-- BEGIN --
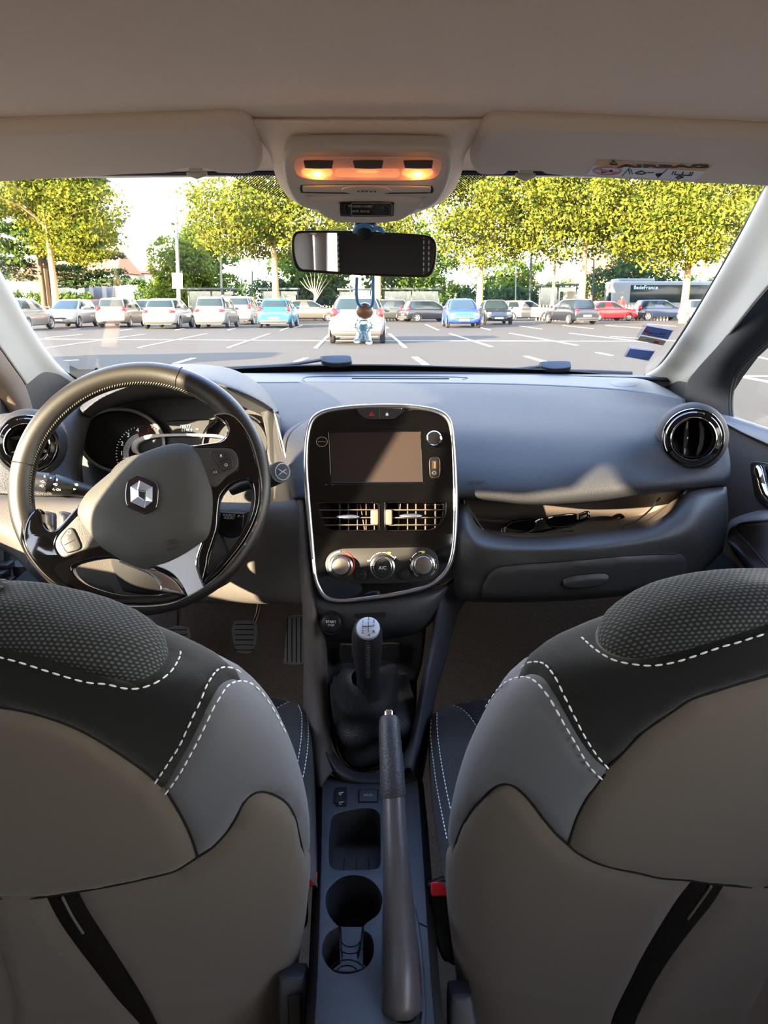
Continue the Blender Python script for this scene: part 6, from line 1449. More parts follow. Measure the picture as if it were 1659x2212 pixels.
L_F1 = [(228, 1580), (290, 1700), (380, 1830), (480, 1960), (580, 2090), (690, 2212), (790, 2360)]
DS, dsur = seat('driver_seat', 'left front seat seen from behind, grey back with black velvet band and white stitching', -.36, 1, L_sil, .555, .30, d2,
  sm(L_ins)+[(-250, -200), (300, -50), (600, 80), (820, 240)],
  sm(L_ins)+sm(L_B)+sm(L_C)+[(1300, 480), (1150, 380), (950, 300), (850, 280)],
  sm(L_C)[::-1]+sm(L_D)+sm(L_E1)+[(1640, 1500), (1640, 1100), (1560, 850), (1400, 600), (1250, 450)],
  sm(L_B)+sm(L_D)[1:]+sm(L_E2)[1:]+[(228, 1580), (0, 1607), (-250, 1640)],
  sm(L_E1)[::-1]+sm(L_E2)+sm(L_F2)[1:]+[(1500, 2420), (1560, 2000), (1620, 1700), (1640, 1500)],
  sm(L_F1)+sm(L_F2)[::-1],
  sm(L_F1)+[(-250, 2360), (-250, 1640), (0, 1608)],
  [(0, 400), (100, 425), (200, 455), (300, 485), (400, 515), (500, 540), (600, 560), (680, 562), (760, 540), (820, 500), (862, 440), (872, 392)],
  [(765, 1000), (830, 900), (880, 820), (920, 730), (960, 640), (1000, 570), (1040, 512), (1080, 488), (1130, 496), (1170, 524)],
  [(815, 1055), (880, 960), (930, 870), (980, 770), (1030, 660), (1080, 582), (1130, 553), (1190, 554), (1250, 595), (1310, 680), (1370, 790)],
  [L_B[1:], L_D, L_E1[::-1]+L_E2+[(228, 1580), (0, 1607)]],
  [[(430, 1548, 1.24), (430, 1495, 1.20), (430, 1600, 1.05), (430, 1750, .9), (430, 1900, .75)], [(560, 1548, 1.24), (560, 1501, 1.19), (560, 1600, 1.05), (560, 1750, .90), (560, 1900, .75)],
   [(620, 1552, 1.22), (622, 1512, 1.17), (640, 1600, 1.04), (630, 1750, .90), (620, 1900, .76)], [(645, 1565, 1.2), (652, 1530, 1.14), (668, 1610, 1.04), (662, 1750, .90), (655, 1900, .77)],
   [(655, 1590, 1.2), (667, 1555, 1.14), (677, 1640, 1.06), (674, 1760, .93), (670, 1900, .8)], [(662, 1630, 1.22), (673, 1605, 1.16), (681, 1700, 1.10), (686, 1800, .98), (688, 1920, .85)]],
  [c8(L) for L in ([(640, 548), (662, 600), (663, 680), (655, 760), (640, 850)], [(675, 575), (690, 640), (690, 740), (680, 830), (665, 915)], [(605, 546), (560, 568), (518, 602)])],
  c8(spline([[380, 505], (520, 522), [605, 545], (560, 566), (515, 605), [480, 640], [380, 640]], 4, True)))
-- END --
Problem: Reproduce the listing exactly. Leave its pictures out.

Answer in full:
Continue the Blender Python script for this scene: part 6, from line 1449. More parts follow. Measure the picture as if it were 1659x2212 pixels.
L_F1 = [(228, 1580), (290, 1700), (380, 1830), (480, 1960), (580, 2090), (690, 2212), (790, 2360)]
DS, dsur = seat('driver_seat', 'left front seat seen from behind, grey back with black velvet band and white stitching', -.36, 1, L_sil, .555, .30, d2,
  sm(L_ins)+[(-250, -200), (300, -50), (600, 80), (820, 240)],
  sm(L_ins)+sm(L_B)+sm(L_C)+[(1300, 480), (1150, 380), (950, 300), (850, 280)],
  sm(L_C)[::-1]+sm(L_D)+sm(L_E1)+[(1640, 1500), (1640, 1100), (1560, 850), (1400, 600), (1250, 450)],
  sm(L_B)+sm(L_D)[1:]+sm(L_E2)[1:]+[(228, 1580), (0, 1607), (-250, 1640)],
  sm(L_E1)[::-1]+sm(L_E2)+sm(L_F2)[1:]+[(1500, 2420), (1560, 2000), (1620, 1700), (1640, 1500)],
  sm(L_F1)+sm(L_F2)[::-1],
  sm(L_F1)+[(-250, 2360), (-250, 1640), (0, 1608)],
  [(0, 400), (100, 425), (200, 455), (300, 485), (400, 515), (500, 540), (600, 560), (680, 562), (760, 540), (820, 500), (862, 440), (872, 392)],
  [(765, 1000), (830, 900), (880, 820), (920, 730), (960, 640), (1000, 570), (1040, 512), (1080, 488), (1130, 496), (1170, 524)],
  [(815, 1055), (880, 960), (930, 870), (980, 770), (1030, 660), (1080, 582), (1130, 553), (1190, 554), (1250, 595), (1310, 680), (1370, 790)],
  [L_B[1:], L_D, L_E1[::-1]+L_E2+[(228, 1580), (0, 1607)]],
  [[(430, 1548, 1.24), (430, 1495, 1.20), (430, 1600, 1.05), (430, 1750, .9), (430, 1900, .75)], [(560, 1548, 1.24), (560, 1501, 1.19), (560, 1600, 1.05), (560, 1750, .90), (560, 1900, .75)],
   [(620, 1552, 1.22), (622, 1512, 1.17), (640, 1600, 1.04), (630, 1750, .90), (620, 1900, .76)], [(645, 1565, 1.2), (652, 1530, 1.14), (668, 1610, 1.04), (662, 1750, .90), (655, 1900, .77)],
   [(655, 1590, 1.2), (667, 1555, 1.14), (677, 1640, 1.06), (674, 1760, .93), (670, 1900, .8)], [(662, 1630, 1.22), (673, 1605, 1.16), (681, 1700, 1.10), (686, 1800, .98), (688, 1920, .85)]],
  [c8(L) for L in ([(640, 548), (662, 600), (663, 680), (655, 760), (640, 850)], [(675, 575), (690, 640), (690, 740), (680, 830), (665, 915)], [(605, 546), (560, 568), (518, 602)])],
  c8(spline([[380, 505], (520, 522), [605, 545], (560, 566), (515, 605), [480, 640], [380, 640]], 4, True)))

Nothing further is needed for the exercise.